When Neto was twenty-two years old, he hitchhiked to Guerrero, Mexico, to compete in the Mexican National Surfing Competition in Pentacalco. He was the only surfer from Mazatlán, competing against men from Alapulco and Iztapa-Zihautanejo in El Libre, a free-style event for surfers of all ages and all levels.

Neto remembers that the waves that weekend were “perfect” ~ fifteen feet tall in the front and eight feet in the back, “with lots of barrels” to ride through. He came in sixth place, overall, and was eager to compete again the following year.

For the next ten months, Neto stayed in Guerrero, training for the next competition. He bought a bigger board and surfed every afternoon.
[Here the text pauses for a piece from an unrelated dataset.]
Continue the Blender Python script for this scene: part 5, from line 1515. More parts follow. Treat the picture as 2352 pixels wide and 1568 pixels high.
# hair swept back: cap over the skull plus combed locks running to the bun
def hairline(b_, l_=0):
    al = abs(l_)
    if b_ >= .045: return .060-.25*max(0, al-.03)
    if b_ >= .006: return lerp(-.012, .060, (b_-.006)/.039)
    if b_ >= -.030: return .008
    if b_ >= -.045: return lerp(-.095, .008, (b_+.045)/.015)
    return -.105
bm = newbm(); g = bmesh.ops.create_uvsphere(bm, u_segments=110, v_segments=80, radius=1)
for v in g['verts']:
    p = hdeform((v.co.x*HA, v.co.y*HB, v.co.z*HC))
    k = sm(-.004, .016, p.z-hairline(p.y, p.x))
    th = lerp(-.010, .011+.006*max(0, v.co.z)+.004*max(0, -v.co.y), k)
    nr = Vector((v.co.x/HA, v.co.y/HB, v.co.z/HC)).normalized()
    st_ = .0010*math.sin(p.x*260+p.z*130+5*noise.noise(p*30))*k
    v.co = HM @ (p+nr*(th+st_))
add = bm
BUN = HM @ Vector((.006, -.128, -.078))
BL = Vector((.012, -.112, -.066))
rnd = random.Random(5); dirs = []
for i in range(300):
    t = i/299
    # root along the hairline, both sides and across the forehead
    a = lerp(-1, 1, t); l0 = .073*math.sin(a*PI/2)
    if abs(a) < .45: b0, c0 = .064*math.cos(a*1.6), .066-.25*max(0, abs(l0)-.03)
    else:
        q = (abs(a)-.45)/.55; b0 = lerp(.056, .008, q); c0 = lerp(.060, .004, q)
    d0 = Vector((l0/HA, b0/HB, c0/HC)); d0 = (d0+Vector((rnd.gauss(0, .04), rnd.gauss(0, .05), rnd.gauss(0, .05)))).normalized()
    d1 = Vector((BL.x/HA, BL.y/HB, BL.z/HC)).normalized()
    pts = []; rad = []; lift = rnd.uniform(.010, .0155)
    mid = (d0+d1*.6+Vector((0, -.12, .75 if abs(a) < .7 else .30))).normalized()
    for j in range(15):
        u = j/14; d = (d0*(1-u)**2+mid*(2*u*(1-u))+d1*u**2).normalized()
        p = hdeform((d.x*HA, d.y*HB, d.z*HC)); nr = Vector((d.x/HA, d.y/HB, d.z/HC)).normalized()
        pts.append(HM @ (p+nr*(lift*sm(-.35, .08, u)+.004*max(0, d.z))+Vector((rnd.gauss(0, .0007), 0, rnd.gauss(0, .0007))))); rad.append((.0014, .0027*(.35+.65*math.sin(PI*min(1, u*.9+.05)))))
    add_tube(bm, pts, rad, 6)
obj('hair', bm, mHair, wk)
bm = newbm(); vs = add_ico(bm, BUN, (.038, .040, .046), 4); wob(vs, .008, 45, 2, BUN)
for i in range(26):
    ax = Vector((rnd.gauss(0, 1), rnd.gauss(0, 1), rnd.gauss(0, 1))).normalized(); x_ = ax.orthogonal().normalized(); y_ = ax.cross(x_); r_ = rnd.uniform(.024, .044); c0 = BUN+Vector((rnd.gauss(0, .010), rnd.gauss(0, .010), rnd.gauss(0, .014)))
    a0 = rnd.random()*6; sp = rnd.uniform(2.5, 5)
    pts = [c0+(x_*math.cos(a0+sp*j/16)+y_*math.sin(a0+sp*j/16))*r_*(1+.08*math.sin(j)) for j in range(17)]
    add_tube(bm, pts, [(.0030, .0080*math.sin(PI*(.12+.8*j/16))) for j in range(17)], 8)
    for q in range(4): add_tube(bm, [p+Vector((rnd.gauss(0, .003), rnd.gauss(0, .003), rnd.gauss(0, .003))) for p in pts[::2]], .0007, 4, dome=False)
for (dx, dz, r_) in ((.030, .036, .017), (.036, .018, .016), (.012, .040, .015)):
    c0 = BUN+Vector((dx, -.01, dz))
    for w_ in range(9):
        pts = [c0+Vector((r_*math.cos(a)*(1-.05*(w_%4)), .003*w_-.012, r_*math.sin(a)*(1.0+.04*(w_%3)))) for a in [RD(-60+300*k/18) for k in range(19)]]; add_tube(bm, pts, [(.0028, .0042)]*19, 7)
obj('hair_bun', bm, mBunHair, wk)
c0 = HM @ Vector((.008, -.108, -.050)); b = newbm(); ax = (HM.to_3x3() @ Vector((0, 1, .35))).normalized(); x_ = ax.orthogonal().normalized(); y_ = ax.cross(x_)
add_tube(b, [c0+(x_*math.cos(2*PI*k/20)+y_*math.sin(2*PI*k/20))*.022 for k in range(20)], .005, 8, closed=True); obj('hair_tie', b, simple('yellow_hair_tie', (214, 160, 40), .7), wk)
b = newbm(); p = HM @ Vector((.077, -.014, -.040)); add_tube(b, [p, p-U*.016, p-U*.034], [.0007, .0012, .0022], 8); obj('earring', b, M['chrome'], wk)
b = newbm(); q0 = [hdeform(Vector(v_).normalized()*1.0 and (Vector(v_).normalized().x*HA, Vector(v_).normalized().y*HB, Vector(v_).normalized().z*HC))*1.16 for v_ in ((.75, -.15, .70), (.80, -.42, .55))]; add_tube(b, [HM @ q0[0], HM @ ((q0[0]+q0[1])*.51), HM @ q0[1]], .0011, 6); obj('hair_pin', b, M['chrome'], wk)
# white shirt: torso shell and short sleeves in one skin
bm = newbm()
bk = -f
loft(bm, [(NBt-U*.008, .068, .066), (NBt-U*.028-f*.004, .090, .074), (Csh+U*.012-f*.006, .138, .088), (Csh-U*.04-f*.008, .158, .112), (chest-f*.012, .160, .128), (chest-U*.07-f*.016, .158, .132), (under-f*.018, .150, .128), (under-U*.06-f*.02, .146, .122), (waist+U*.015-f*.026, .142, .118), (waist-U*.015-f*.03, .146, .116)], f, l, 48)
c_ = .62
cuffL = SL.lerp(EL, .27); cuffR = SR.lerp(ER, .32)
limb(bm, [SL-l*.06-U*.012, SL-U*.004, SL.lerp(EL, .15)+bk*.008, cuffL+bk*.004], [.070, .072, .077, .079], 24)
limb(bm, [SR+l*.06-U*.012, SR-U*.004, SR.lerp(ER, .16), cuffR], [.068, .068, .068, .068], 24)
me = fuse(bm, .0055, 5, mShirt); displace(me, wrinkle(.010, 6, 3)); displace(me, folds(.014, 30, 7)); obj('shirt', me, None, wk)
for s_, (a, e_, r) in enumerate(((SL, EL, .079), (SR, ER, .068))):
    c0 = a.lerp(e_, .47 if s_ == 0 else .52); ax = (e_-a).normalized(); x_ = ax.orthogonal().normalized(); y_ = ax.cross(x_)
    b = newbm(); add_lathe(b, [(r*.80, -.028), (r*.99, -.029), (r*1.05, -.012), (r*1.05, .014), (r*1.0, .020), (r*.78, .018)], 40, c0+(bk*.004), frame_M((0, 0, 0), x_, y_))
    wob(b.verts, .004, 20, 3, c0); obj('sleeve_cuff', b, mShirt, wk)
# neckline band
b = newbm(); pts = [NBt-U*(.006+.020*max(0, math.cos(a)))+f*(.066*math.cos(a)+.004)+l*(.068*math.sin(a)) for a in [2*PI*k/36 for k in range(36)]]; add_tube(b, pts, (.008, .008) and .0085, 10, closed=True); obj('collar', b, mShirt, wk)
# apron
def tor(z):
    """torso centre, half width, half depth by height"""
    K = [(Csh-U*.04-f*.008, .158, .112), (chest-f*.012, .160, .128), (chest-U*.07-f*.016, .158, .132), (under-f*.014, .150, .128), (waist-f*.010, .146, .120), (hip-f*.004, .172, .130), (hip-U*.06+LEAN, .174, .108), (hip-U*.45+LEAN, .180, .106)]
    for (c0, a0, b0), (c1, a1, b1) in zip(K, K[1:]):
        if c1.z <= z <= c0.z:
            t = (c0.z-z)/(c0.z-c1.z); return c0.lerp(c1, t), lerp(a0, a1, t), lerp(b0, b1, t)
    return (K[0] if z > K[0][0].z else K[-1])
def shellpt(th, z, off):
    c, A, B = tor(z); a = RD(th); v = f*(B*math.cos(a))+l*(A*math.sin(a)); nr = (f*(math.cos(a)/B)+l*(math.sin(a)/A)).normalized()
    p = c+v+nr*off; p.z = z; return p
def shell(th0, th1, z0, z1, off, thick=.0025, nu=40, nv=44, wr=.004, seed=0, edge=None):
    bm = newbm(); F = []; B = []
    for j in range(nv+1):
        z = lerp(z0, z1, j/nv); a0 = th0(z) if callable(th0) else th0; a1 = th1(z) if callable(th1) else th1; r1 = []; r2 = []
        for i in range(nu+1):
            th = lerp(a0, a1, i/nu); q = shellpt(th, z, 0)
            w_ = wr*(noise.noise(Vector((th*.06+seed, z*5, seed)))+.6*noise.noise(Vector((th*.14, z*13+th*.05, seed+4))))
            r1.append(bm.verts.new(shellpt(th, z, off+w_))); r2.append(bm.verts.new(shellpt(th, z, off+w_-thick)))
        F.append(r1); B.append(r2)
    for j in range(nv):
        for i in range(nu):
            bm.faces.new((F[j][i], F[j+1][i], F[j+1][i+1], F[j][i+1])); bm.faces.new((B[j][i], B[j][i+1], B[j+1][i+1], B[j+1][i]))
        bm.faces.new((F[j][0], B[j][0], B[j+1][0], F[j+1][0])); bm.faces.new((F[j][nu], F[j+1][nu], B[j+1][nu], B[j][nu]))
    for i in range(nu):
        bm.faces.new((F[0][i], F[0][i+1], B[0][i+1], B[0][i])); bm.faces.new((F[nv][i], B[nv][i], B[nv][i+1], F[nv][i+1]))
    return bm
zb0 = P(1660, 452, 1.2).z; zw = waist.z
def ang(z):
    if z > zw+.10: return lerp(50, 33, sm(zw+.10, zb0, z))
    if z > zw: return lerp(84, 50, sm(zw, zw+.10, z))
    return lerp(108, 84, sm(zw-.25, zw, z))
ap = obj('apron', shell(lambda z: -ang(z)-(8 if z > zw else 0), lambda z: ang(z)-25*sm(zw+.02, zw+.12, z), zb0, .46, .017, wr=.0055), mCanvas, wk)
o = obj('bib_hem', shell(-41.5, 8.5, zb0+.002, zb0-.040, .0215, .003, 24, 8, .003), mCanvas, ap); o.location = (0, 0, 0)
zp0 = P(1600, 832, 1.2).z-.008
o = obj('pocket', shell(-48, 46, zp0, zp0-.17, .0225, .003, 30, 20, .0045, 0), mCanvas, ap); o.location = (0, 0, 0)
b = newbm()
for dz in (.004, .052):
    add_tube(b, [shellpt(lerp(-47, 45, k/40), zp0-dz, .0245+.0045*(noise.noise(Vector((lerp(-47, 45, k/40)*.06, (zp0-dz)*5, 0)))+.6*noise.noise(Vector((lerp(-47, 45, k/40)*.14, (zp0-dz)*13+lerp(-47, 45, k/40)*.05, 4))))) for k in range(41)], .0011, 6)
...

He worked as a deep-sea fisherman at night. 

“We caught swordfish, marlin and sharks in huge nets. We were in small. motorized fishing boats called pangas, not the big sport-fishing boats that tourists rent today.” Some of the fish were forty-feet long, and weighed between 500-1000 pounds. 

“How were you able to get those fish back to shore in your small boats?” I asked.

“Oh, we beheaded them so they would fit inside our boat. We threw the bloody heads back in the water.”

“That seems like an awful mess,” I commented.

“Oh, yes. When the Great White sharks smelled the blood, they came looking for us. We’d leave them to feast on the fish heads, while we headed for shore to the congelador (freezer) for processing. The next night, we’d do it all over again.”

“So, what happened in the surf competition the next year?”

“It was cancelled. The waves weren’t high enough. I still wonder if I might have won first place, but it was time for me to go back home.”

Neto still surfs every day when the waves are high enough. One of the oldest surfers on Mazatlán’s beaches, young surfers often come up to him and want to shake his hand. They affectionately call him “Ruco.” (Old Man) They tell him that he’s the “godfather of surfing” in Mazatlán. The ocean is where he belongs.